Is there a way forward for Ireland? I think a significant sign of hope is the considerable number of people who took the extremely
unpopular stance against this legislative innovation. Knowing full well that they would likely lose and that they would be subject to
ridicule and perhaps even the loss of their professional positions, they courageously argued for life. On that foundation,
much of value can be built. But what Ireland most needs at this moment—and indeed for the next hundred years—are saints and mystics.

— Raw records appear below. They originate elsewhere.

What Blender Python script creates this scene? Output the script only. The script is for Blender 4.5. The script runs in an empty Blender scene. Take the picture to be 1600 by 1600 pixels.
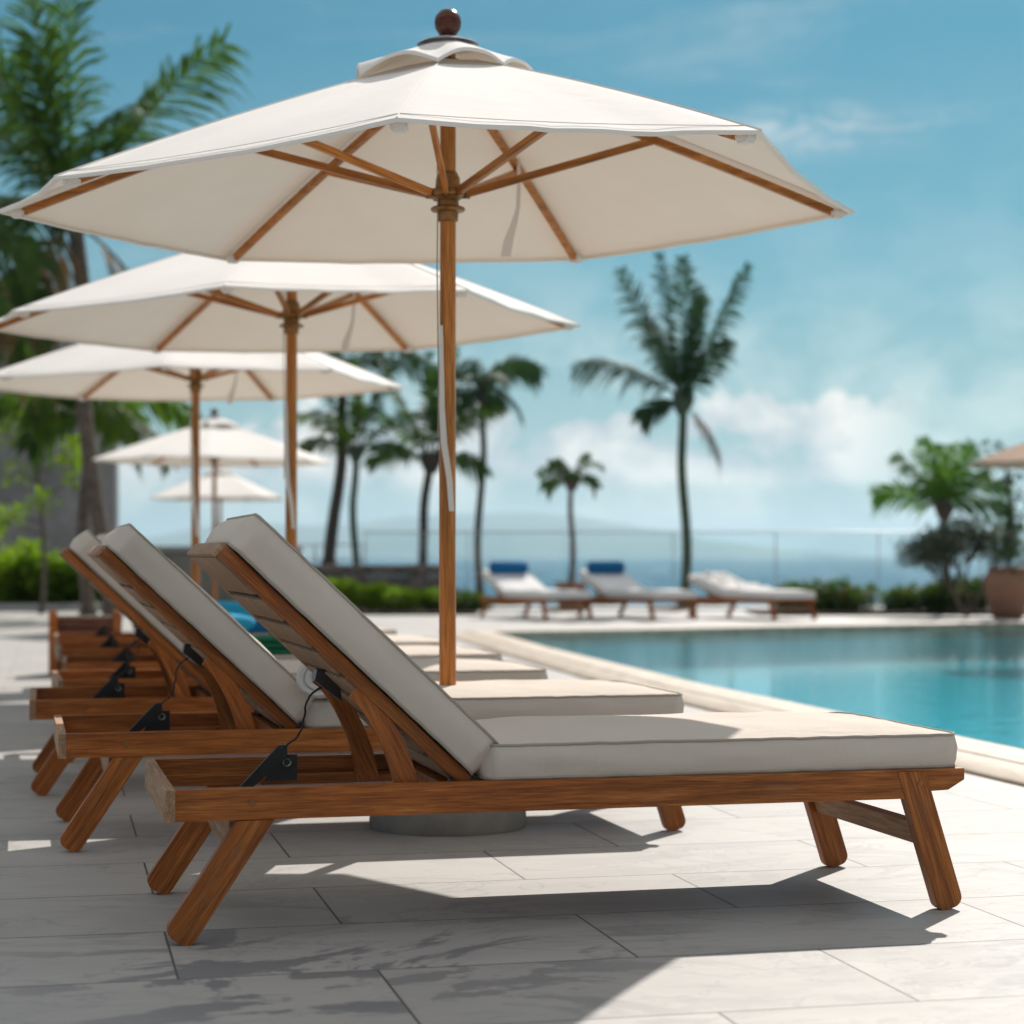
import bpy, bmesh, math, random
from mathutils import Vector, Matrix, noise
random.seed(7)
R = math.radians
S = bpy.context.scene
COL = S.collection
PI = math.pi
ZUP = Vector((0, 0, 1))

# ------------------------------------------------------------------ helpers
def link(o, parent=None):
    COL.objects.link(o)
    if parent is not None:
        o.parent = parent
    return o

def tag(o, label=None, cat=None, group=None, kind=None):
    if label: o['label'] = label
    if cat: o['category'] = cat
    if group: o['group'] = group
    if kind: o['kind'] = kind
    return o

def empty(name, loc=(0, 0, 0), rz=0.0):
    o = bpy.data.objects.new(name, None)
    o.empty_display_size = .1
    COL.objects.link(o)
    o.location = loc
    o.rotation_euler = (0, 0, rz)
    return o

def finish(name, bm, m, parent=None, smooth=True, angle=40):
    me = bpy.data.meshes.new(name)
    bmesh.ops.recalc_face_normals(bm, faces=bm.faces[:])
    if smooth:
        lim = R(angle)
        for f in bm.faces: f.smooth = True
        for e in bm.edges:
            if len(e.link_faces) == 2 and e.calc_face_angle(0) > lim: e.smooth = False
    bm.to_mesh(me); bm.free()
    me.materials.append(m)
    return link(bpy.data.objects.new(name, me), parent)

def raw(name, verts, faces, m, parent=None, smooth=False):
    me = bpy.data.meshes.new(name)
    me.from_pydata([tuple(v) for v in verts], [], faces)
    me.materials.append(m)
    if smooth:
        for p in me.polygons: p.use_smooth = True
    me.update()
    return link(bpy.data.objects.new(name, me), parent)

def copy_tree(o, parent=None):
    c = o.copy()
    link(c, parent)
    for ch in list(o.children): copy_tree(ch, c)
    return c

def frame(origin, x, y):
    x = Vector(x).normalized(); y = Vector(y).normalized(); z = x.cross(y)
    m = Matrix.Identity(4)
    for i in range(3):
        m[i][0], m[i][1], m[i][2], m[i][3] = x[i], y[i], z[i], origin[i]
    return m

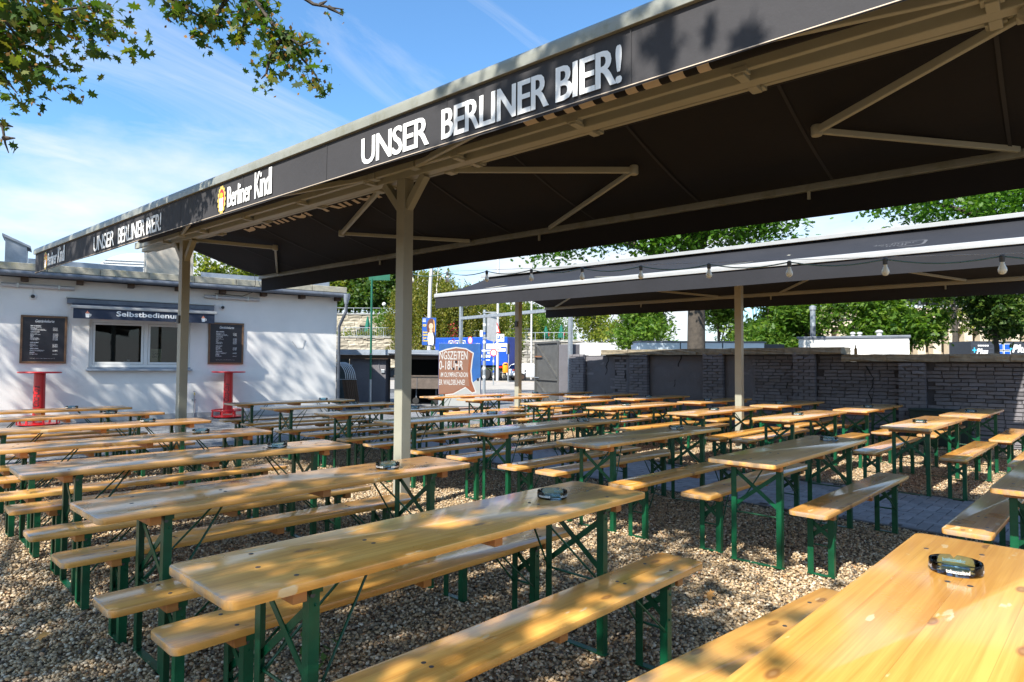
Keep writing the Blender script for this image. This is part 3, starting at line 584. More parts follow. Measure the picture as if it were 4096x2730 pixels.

Moral arguments can and should be made, but if the Church wants to recover its standing as a shaper of the Irish culture,
it has to produce men and women who give themselves radically to the Gospel. It needs figures in the mold of Teresa of Calcutta,
Oscar Romero, Francis of Assisi, Dorothy Day—indeed of St. Patrick, St. Brendan, St. Columbanus, and St. Brigid. And it requires
men and women of prayer, like the founders of the great Benedictine, Franciscan, Dominican, Cistercian, and Trappist houses that
still dot the Irish countryside—and like the strange denizens of Skellig Michael, who for six centuries clung to the edges of the
world off the coast of Ireland and lived in total dependence upon God.
Finally, only prayer, witness, radical trust in divine providence, honest preaching, and the living of the radical Gospel
will undo the damage done last week.